◆ **What is being asked**
All lines from the beginning of the listing through the line with "from mathutils import Vector, Matrix" are to be copied word for word; the pictures are not.

◆ **Data block**
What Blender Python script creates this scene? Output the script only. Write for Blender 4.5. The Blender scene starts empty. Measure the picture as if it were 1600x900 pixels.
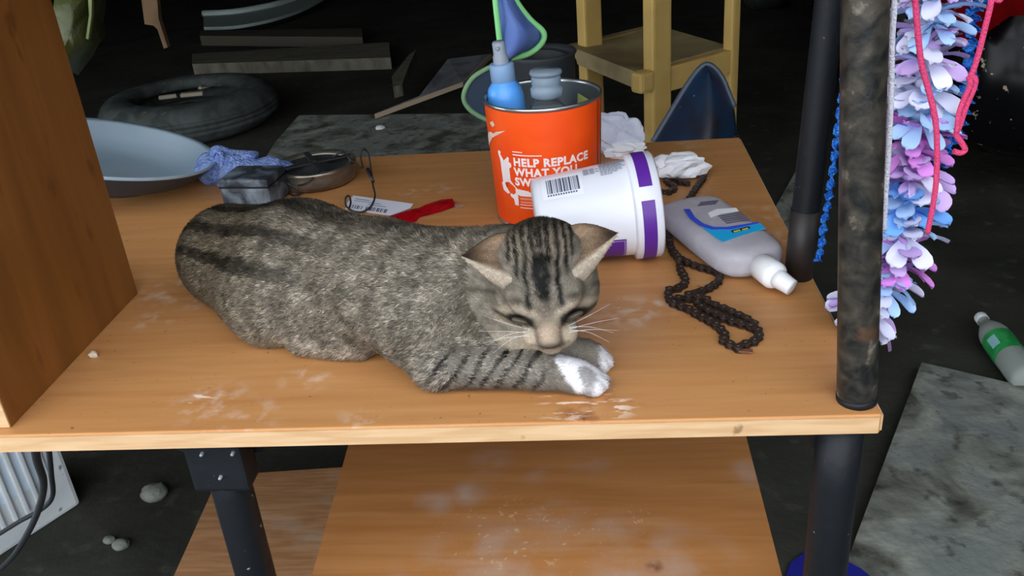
import bpy, bmesh, math, random
import numpy as np
from mathutils import Vector, Matrix

random.seed(7)
S = bpy.context.scene
COL = S.collection
DT = 0.62                      # height of the desk top over the floor

# ------------------------------------------------------------------ camera
CAM = Vector((-0.22137642, -0.60741493, DT + 0.4319086))
PITCH, YAW, ROLL, FPX = 0.46662288, -0.10404567, -0.08454679, 1408.91
_fw = Vector((math.sin(YAW) * math.cos(PITCH), math.cos(YAW) * math.cos(PITCH), -math.sin(PITCH)))
_rt = Vector((math.cos(YAW), -math.sin(YAW), 0))
_up = _rt.cross(_fw)
C_R = math.cos(ROLL) * _rt + math.sin(ROLL) * _up
C_U = -math.sin(ROLL) * _rt + math.cos(ROLL) * _up
C_F = _fw
cd = bpy.data.cameras.new('camera')
cd.sensor_width = 36
cd.lens = 36 * FPX / 1600
cd.clip_start = 0.02
cam = bpy.data.objects.new('camera', cd)
m3 = Matrix((C_R, C_U, -C_F)).transposed()
cam.matrix_world = Matrix.Translation(CAM) @ m3.to_4x4()
COL.objects.link(cam)
S.camera = cam

# ------------------------------------------------------------------ sky and exposure
W = bpy.data.worlds.new('sky')
S.world = W
W.use_nodes = True
bg = W.node_tree.nodes['Background']
bg.inputs[0].default_value = (0.89, 0.94, 1.0, 1)
bg.inputs[1].default_value = 1.6
S.view_settings.view_transform = 'Standard'
S.view_settings.look = 'None'
S.view_settings.gamma = 1
S.view_settings.use_curve_mapping = False
S.view_settings.exposure = 1.22


# ------------------------------------------------------------------ helpers
def U(px, py, h):
    """where the sight line of a photo pixel meets the level h metres over the desk top"""
    d = C_F + C_R * ((px - 800) / FPX) - C_U * ((py - 450) / FPX)
    t = (h + DT - CAM.z) / d.z
    return CAM + d * t


def UY(px, py, y):
    d = C_F + C_R * ((px - 800) / FPX) - C_U * ((py - 450) / FPX)
    return CAM + d * ((y - CAM.y) / d.y)


def FL(px, py, h=0.0):
    return U(px, py, h - DT)


class MB:
    def __init__(s):
        s.v = []; s.f = []; s.sm = []

    def add(s, vs, fs, smooth=False):
        o = len(s.v)
        s.v += [Vector(v) for v in vs]
        s.f += [tuple(i + o for i in f) for f in fs]
        s.sm += [smooth] * len(fs)
        return s

    def box(s, c, d, rot=None, bev=0.0):
        hx, hy, hz = d[0] / 2, d[1] / 2, d[2] / 2
        bm = bmesh.new()
        bmesh.ops.create_cube(bm, size=1)
        for v in bm.verts:
            v.co = Vector((v.co.x * d[0], v.co.y * d[1], v.co.z * d[2]))
        if bev > 0:
            bmesh.ops.bevel(bm, geom=bm.edges[:], offset=bev, segments=2, affect='EDGES', profile=0.6)
        M = (rot.to_4x4() if rot is not None else Matrix.Identity(4))
        bm.verts.index_update()
        vs = [(M @ v.co) + Vector(c) for v in bm.verts]
        fs = [tuple(v.index for v in f.verts) for f in bm.faces]
        bm.free()
        return s.add(vs, fs, False)

    def tube(s, pts, r, n=12, cap=True, closed=False, flat=None):
        pts = [Vector(p) for p in pts]
        N = len(pts)
        rs = r if isinstance(r, (list, tuple)) else [r] * N
        vs = []; fs = []
        ref = None
        for i, p in enumerate(pts):
            if closed:
                t = pts[(i + 1) % N] - pts[i - 1]
            else:
                t = pts[min(i + 1, N - 1)] - pts[max(i - 1, 0)]
            t.normalize()
            if ref is None:
                ref = Vector((0, 0, 1)) if abs(t.z) < 0.9 else Vector((1, 0, 0))
            a = ref - t * ref.dot(t)
            if a.length < 1e-5:
                a = t.orthogonal()
            a.normalize()
            ref = a
            b = t.cross(a)
            for k in range(n):
                q = 2 * math.pi * k / n
                ra, rb = (rs[i], rs[i]) if flat is None else (rs[i] * flat, rs[i])
                vs.append(p + a * (ra * math.cos(q)) + b * (rb * math.sin(q)))
        M = N if closed else N - 1
        for i in range(M):
            j = (i + 1) % N
            for k in range(n):
                fs.append((i * n + k, i * n + (k + 1) % n, j * n + (k + 1) % n, j * n + k))
        s.add(vs, fs, True)
        if cap and not closed:
            o = len(s.v) - len(vs)
            s.f += [tuple(o + k for k in reversed(range(n))), tuple(o + (N - 1) * n + k for k in range(n))]
            s.sm += [False, False]
        return s

    def lathe(s, prof, M=None, n=48, sx=1.0, sy=1.0, smooth=True):
        """profile of (radius, z) turned about z, then placed with M"""
        M = M or Matrix.Identity(4)
        vs = []; fs = []
        P = len(prof)
        for (r, z) in prof:
            for k in range(n):
                q = 2 * math.pi * k / n
                vs.append(M @ Vector((r * math.cos(q) * sx, r * math.sin(q) * sy, z)))
        for i in range(P - 1):
            for k in range(n):
                fs.append((i * n + k, i * n + (k + 1) % n, (i + 1) * n + (k + 1) % n, (i + 1) * n + k))
        return s.add(vs, fs, smooth)

    def prism(s, pts, dz):
        """polygon of 3-D points thickened by the vector dz"""
        n = len(pts)
        pts = [Vector(p) for p in pts]
        dz = Vector(dz)
        vs = pts + [p + dz for p in pts]
        fs = [tuple(reversed(range(n))), tuple(range(n, 2 * n))]
        fs += [(i, (i + 1) % n, n + (i + 1) % n, n + i) for i in range(n)]
        return s.add(vs, fs, False)

    def build(s, name, m, parent=None, origin=None, smooth=None, auto=None):
        me = bpy.data.meshes.new(name)
        if parent is not None and origin is None:
            loc = Vector((0, 0, 0)); off = parent.get('_o', None)
            off = Vector(off) if off is not None else parent.location
        else:
            if origin is None:
                xs = [v.x for v in s.v]; ys = [v.y for v in s.v]; zs = [v.z for v in s.v]
                origin = Vector(((min(xs) + max(xs)) / 2, (min(ys) + max(ys)) / 2, min(zs)))
            off = Vector(origin); loc = off
        me.from_pydata([tuple(v - off) for v in s.v], [], s.f)
        sm = s.sm if smooth is None else [smooth] * len(s.f)
        me.polygons.foreach_set('use_smooth', sm)
        bm = bmesh.new(); bm.from_mesh(me)
        bmesh.ops.recalc_face_normals(bm, faces=bm.faces[:])
        bm.to_mesh(me); bm.free()
        if m is not None:
            me.materials.append(m)
        o = bpy.data.objects.new(name, me)
        COL.objects.link(o)
        if auto:
            me.set_sharp_from_angle(angle=math.radians(auto))
        if parent is not None:
            o.parent = parent
            o['_o'] = tuple(off)
        else:
            o.location = loc
            o['_o'] = tuple(loc)
        return o


def tag(o, label=None, cat=None, group=None, kind=None):
    if label: o['label'] = label
    if cat: o['category'] = cat
    if group: o['group'] = group
    if kind: o['kind'] = kind
    return o


def thing(name, loc, label, cat, group=None):
    o = bpy.data.objects.new(name, None)
    o.empty_display_size = 0.05
    o.location = Vector(loc)
    COL.objects.link(o)
    return tag(o, label, cat, group)


def axes(z, x=None):
    """rotation matrix whose z column is the given direction"""
    z = Vector(z).normalized()
    x = Vector(x) if x is not None else (Vector((1, 0, 0)) if abs(z.x) < 0.9 else Vector((0, 1, 0)))
    x = (x - z * x.dot(z)).normalized()
    y = z.cross(x)
    return Matrix((x, y, z)).transposed()


def place(loc, z=(0, 0, 1), x=None):
    return Matrix.Translation(Vector(loc)) @ axes(z, x).to_4x4()


def catmull(P, n=8):
    P = [Vector(p) for p in P]
    out = []
    for i in range(len(P) - 1):
        p0 = P[max(i - 1, 0)]; p1 = P[i]; p2 = P[i + 1]; p3 = P[min(i + 2, len(P) - 1)]
        for k in range(n):
            t = k / n
            out.append(0.5 * ((2 * p1) + (p2 - p0) * t + (2 * p0 - 5 * p1 + 4 * p2 - p3) * t * t
                              + (3 * p1 - p0 - 3 * p2 + p3) * t ** 3))
    out.append(P[-1])
    return out


# ------------------------------------------------------------------ materials
def srgb(r, g, b):
    f = lambda c: (c / 255 / 12.92) if c / 255 <= 0.04045 else ((c / 255 + 0.055) / 1.055) ** 2.4
    return (f(r), f(g), f(b), 1)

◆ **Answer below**
What Blender Python script creates this scene? Output the script only. Write for Blender 4.5. The Blender scene starts empty. Measure the picture as if it were 1600x900 pixels.
import bpy, bmesh, math, random
import numpy as np
from mathutils import Vector, Matrix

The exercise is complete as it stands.